There have been numerous and varied ruminations on the Dracula legend. There have been books (the most famous of which is written by Bram Stoker), movies, comic books, television shows, songs, and even costumes all inspired by that most famous of vampires. For over a hundred years, since Stoker popularized the Eastern European folk legend about an actual 15th century nobleman known as Vlad the Impaler whose moniker indicates his thirst for blood, we’ve been obsessed over the blood-sucking vampire. Author Elizabeth Kostova takes yet another look at the Dracula legend in her debut novel The Historian.

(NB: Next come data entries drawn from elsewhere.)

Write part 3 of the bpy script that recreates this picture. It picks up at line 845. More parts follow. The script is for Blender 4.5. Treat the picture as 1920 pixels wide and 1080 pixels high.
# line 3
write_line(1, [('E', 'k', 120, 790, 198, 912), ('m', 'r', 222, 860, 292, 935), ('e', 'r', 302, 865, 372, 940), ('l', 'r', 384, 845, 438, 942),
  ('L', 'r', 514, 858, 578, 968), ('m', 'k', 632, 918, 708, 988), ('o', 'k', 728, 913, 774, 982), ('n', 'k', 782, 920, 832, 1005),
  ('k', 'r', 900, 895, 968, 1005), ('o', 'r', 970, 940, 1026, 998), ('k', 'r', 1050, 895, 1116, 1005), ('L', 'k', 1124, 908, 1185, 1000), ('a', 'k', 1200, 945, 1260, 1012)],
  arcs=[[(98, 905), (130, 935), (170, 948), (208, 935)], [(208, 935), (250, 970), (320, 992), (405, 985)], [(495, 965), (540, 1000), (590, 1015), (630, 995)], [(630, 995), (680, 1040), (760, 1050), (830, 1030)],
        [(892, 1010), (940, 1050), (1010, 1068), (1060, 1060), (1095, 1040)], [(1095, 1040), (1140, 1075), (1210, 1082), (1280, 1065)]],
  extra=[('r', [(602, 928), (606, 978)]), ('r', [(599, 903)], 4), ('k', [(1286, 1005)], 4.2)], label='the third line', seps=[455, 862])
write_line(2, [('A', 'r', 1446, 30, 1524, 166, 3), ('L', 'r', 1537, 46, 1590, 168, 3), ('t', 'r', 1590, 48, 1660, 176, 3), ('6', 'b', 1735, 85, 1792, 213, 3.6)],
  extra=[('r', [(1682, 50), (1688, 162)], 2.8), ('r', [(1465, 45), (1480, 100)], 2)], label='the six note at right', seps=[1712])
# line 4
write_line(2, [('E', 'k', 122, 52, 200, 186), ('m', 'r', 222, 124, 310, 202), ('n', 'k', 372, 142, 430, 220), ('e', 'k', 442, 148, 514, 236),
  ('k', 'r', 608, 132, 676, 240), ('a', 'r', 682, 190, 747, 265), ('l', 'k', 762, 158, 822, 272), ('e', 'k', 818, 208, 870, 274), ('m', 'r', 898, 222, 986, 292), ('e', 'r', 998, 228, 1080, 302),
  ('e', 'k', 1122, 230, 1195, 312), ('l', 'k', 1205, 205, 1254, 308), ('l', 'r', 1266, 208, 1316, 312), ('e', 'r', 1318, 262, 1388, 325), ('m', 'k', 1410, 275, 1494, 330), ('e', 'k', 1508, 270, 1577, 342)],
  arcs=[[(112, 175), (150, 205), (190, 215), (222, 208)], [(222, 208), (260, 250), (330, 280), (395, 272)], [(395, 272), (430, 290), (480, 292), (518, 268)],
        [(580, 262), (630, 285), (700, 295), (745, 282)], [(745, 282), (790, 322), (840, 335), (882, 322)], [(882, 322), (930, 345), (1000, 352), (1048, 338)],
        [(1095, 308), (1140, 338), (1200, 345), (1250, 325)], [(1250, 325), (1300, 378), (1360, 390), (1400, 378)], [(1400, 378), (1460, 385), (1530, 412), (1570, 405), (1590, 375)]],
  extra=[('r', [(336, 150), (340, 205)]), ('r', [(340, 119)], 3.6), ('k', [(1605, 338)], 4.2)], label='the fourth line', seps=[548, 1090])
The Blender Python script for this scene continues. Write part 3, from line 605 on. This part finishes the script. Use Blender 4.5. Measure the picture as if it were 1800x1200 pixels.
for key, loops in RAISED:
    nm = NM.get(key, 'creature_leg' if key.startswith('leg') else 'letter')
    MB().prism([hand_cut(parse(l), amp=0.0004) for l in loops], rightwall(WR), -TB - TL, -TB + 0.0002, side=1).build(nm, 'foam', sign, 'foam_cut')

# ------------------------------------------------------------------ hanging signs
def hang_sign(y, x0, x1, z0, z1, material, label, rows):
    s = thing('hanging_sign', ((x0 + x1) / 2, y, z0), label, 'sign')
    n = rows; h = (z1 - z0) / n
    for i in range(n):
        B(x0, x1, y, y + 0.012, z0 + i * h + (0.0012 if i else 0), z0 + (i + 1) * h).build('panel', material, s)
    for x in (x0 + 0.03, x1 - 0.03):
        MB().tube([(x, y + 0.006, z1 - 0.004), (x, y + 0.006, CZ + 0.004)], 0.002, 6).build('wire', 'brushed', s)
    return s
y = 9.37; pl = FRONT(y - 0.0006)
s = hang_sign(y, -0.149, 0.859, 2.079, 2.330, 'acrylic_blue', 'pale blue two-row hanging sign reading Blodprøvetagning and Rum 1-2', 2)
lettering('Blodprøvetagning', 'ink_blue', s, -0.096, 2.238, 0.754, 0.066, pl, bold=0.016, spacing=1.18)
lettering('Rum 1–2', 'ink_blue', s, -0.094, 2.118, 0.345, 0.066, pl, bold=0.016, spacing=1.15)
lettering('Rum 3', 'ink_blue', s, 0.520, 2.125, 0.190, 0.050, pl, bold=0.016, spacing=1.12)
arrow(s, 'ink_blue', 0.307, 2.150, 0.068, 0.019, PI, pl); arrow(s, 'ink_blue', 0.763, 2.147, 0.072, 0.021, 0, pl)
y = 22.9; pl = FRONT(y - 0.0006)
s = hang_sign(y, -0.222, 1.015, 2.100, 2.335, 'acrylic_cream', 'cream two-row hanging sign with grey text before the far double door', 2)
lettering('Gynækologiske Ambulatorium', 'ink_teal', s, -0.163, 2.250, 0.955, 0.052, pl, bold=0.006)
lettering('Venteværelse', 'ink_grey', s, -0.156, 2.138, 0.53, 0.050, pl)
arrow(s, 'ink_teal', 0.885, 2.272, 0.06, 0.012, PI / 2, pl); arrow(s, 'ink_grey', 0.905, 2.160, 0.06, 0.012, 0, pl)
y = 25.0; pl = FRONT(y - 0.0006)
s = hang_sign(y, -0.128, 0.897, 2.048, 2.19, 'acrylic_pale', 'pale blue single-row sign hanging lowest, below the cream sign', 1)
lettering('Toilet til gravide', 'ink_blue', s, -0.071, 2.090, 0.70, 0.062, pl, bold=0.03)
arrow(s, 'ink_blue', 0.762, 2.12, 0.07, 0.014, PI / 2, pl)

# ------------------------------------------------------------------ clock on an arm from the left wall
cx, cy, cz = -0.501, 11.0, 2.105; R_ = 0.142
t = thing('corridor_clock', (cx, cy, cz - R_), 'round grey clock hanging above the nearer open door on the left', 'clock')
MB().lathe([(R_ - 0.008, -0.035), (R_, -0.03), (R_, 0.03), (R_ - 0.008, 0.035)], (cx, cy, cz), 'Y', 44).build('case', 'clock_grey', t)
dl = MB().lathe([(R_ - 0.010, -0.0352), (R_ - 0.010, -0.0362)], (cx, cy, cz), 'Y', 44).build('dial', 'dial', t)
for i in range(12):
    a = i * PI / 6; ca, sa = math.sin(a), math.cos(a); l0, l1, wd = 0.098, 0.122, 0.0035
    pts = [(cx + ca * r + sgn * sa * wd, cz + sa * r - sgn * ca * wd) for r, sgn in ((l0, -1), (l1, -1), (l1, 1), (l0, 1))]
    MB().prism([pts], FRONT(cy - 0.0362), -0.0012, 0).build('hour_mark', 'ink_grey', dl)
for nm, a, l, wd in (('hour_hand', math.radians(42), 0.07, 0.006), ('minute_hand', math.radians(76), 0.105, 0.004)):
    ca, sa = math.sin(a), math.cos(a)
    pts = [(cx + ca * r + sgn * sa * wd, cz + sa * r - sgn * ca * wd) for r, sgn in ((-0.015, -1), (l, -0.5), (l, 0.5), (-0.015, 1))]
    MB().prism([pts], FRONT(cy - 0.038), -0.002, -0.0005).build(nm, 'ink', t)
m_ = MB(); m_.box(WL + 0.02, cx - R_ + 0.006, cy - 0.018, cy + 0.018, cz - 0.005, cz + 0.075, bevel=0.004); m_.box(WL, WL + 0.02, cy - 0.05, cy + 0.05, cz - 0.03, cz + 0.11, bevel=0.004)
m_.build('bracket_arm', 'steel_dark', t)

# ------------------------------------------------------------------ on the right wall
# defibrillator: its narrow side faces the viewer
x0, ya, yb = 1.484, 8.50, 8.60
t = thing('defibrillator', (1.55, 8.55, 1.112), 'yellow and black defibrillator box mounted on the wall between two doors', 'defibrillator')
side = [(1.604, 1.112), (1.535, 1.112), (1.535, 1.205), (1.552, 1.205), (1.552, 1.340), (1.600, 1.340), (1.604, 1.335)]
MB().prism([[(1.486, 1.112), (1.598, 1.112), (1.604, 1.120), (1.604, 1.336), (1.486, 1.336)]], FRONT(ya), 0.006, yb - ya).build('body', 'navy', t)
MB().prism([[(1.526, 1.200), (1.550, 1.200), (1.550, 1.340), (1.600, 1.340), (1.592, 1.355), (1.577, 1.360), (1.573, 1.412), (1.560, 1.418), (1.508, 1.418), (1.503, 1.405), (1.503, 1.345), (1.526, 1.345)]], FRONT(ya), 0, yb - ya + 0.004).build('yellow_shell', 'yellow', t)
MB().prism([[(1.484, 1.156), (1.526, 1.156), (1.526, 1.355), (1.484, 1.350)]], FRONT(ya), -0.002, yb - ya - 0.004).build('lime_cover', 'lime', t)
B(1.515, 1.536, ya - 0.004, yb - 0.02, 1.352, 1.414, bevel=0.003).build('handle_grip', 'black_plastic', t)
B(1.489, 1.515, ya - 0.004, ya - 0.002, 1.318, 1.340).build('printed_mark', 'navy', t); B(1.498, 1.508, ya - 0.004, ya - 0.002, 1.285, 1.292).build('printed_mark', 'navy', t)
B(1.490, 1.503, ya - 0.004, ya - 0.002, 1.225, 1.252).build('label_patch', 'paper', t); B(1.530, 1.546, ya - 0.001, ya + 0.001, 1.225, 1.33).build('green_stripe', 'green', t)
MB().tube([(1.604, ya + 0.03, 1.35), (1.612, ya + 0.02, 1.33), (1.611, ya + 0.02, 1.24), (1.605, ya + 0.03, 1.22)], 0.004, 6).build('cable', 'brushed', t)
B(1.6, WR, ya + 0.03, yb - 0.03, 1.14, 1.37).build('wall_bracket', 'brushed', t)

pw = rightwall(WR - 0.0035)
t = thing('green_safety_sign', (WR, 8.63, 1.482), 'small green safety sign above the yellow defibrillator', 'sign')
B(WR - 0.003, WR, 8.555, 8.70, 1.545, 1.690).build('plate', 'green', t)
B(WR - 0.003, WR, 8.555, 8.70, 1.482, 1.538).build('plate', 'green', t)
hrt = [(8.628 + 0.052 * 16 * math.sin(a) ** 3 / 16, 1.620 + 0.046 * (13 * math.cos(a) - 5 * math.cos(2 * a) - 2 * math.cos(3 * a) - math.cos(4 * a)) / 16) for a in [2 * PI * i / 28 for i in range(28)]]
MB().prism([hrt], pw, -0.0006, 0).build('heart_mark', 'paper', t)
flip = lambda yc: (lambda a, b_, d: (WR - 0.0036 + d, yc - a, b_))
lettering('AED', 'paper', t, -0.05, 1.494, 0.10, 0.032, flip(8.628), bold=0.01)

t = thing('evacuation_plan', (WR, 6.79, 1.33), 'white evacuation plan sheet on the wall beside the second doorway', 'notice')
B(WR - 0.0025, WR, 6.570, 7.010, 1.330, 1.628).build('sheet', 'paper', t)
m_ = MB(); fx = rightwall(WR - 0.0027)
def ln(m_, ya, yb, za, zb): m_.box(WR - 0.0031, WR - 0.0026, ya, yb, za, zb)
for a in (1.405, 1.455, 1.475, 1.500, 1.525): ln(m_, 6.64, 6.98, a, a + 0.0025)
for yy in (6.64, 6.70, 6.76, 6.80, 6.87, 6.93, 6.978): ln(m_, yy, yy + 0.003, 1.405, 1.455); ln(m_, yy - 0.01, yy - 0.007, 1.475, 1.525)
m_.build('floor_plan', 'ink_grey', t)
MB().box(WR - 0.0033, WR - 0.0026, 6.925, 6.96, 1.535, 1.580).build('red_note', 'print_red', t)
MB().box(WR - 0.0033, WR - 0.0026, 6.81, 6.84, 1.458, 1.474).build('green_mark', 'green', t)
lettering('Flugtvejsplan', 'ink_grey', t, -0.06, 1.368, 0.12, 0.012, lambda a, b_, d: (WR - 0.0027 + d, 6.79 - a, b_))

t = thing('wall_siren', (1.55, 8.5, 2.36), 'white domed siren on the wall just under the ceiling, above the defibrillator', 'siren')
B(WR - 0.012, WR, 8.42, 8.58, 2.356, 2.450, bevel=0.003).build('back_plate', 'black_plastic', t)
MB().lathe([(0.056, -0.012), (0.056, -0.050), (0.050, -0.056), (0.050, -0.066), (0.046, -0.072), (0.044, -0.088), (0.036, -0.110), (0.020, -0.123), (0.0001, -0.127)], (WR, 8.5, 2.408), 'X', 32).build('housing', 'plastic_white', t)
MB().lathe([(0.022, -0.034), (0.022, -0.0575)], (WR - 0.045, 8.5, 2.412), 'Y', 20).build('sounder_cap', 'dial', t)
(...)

Although the concept of vampires has been around for centuries, it took Stoker’s novel, Dracula, to thrust it into popular imagination. Initially a macabre, gothic metaphor for Victorian repression (The Forbidden) regarding sexual proclivities (i.e. Dracula as a sexual predator who lured young girls into his lascivious world), the idea of Dracula and vampires has morphed from the horrid, evil and cruel into something else entirely. In Anne Rice’s The Vampire Chronicles, vampires are beautiful, damaged, sensitive creatures, and some are even rock stars. In the cult-favorite Buffy the Vampire Slayer, vampires are both demonic beings to be destroyed and handsome love interests.
Kostova’s novel explores the history behind the legend. Her Dracula is equal parts cruel and regal. But Dracula himself is not the crux of the story; it is rather the chase to find his tomb that serves as the meat of the novel. While the novel is narrated as a flashback by a professor who relates her experiences as a young, sheltered school girl living in 70s Amsterdam who unknowingly stumbles upon a long-hidden mystery in her father’s study, the main part of the story takes place a couple decades in the past as her father reveals to her his secret through both stories, which he orates while on their travels around Europe, and letters.
In this vein, the real protagonist is her father, Paul, as a young scholar and PhD candidate who goes in search of his missing professor and beloved advisor, Bartholomew Rossi, after he mysteriously disappears the night Paul recounts his discovery of a strange book in his thesis carrel. He enlists the aid of Helen, a no-nonsense Romanian-Hungarian visiting scholar who also happens to be related to Rossi. They are convinced that if they can find Dracula’s tomb, they will be able to find Rossi.
And very much like in The Da Vinci Code, the clues to Rossi’s whereabouts are imbedded in historical artifacts and medieval lore, which the two have to traverse through Turkey, Bulgaria, and Hungary to trace. Meanwhile, Paul’s young daughter also embarks on a quest to find a missing loved one. However, unlike The Da Vinci Code, The Historian is not a page-turner. As its title suggests, it is as dry as the densest of academic tomes. And at 656 pages, it is just as long.